→ Task to carry out: Below, locate the line that contains "Generate a Blender". Repeat exactly from that line to the line that contains "col = scene.collection", inclusive, leaving out the pictures.

→ Data to process:
>>

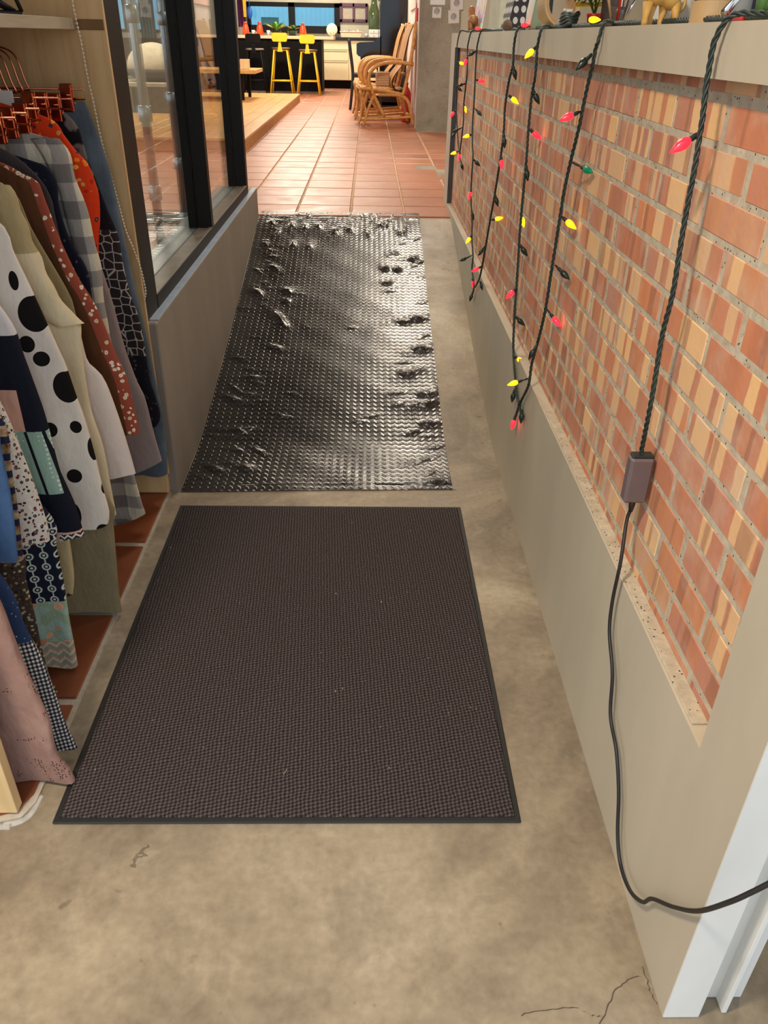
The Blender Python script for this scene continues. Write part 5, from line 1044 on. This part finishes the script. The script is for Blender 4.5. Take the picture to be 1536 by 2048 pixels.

<<
>>

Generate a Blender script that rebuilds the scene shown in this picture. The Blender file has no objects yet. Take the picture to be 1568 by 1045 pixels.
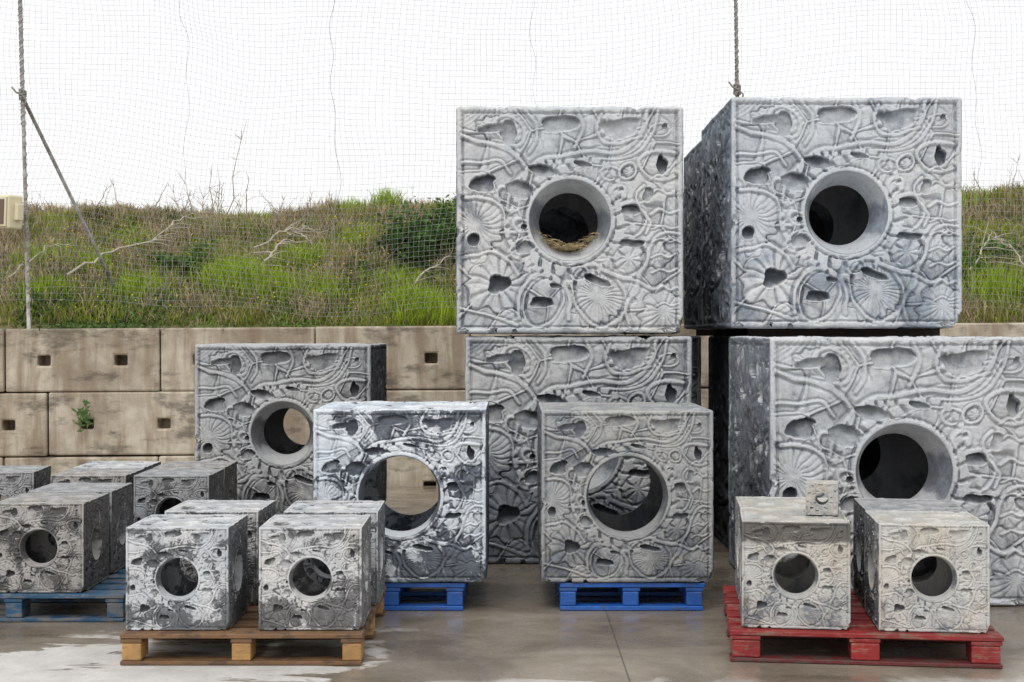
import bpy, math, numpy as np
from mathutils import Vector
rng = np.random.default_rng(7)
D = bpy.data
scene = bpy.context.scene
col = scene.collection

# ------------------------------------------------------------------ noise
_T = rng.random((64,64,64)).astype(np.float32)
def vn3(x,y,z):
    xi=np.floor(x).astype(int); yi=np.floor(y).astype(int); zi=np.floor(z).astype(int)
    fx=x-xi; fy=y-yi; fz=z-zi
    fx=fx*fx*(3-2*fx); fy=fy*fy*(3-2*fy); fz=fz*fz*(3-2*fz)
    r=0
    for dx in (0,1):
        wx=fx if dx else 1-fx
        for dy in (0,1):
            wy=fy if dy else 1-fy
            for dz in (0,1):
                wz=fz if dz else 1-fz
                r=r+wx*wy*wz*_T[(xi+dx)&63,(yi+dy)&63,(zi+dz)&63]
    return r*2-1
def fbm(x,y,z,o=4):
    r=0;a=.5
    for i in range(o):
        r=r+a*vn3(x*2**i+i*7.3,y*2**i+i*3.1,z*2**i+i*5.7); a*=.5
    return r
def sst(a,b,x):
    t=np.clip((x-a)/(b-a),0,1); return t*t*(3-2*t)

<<

→ Exercise output:
Generate a Blender script that rebuilds the scene shown in this picture. The Blender file has no objects yet. Take the picture to be 1568 by 1045 pixels.
import bpy, math, numpy as np
from mathutils import Vector
rng = np.random.default_rng(7)
D = bpy.data
scene = bpy.context.scene
col = scene.collection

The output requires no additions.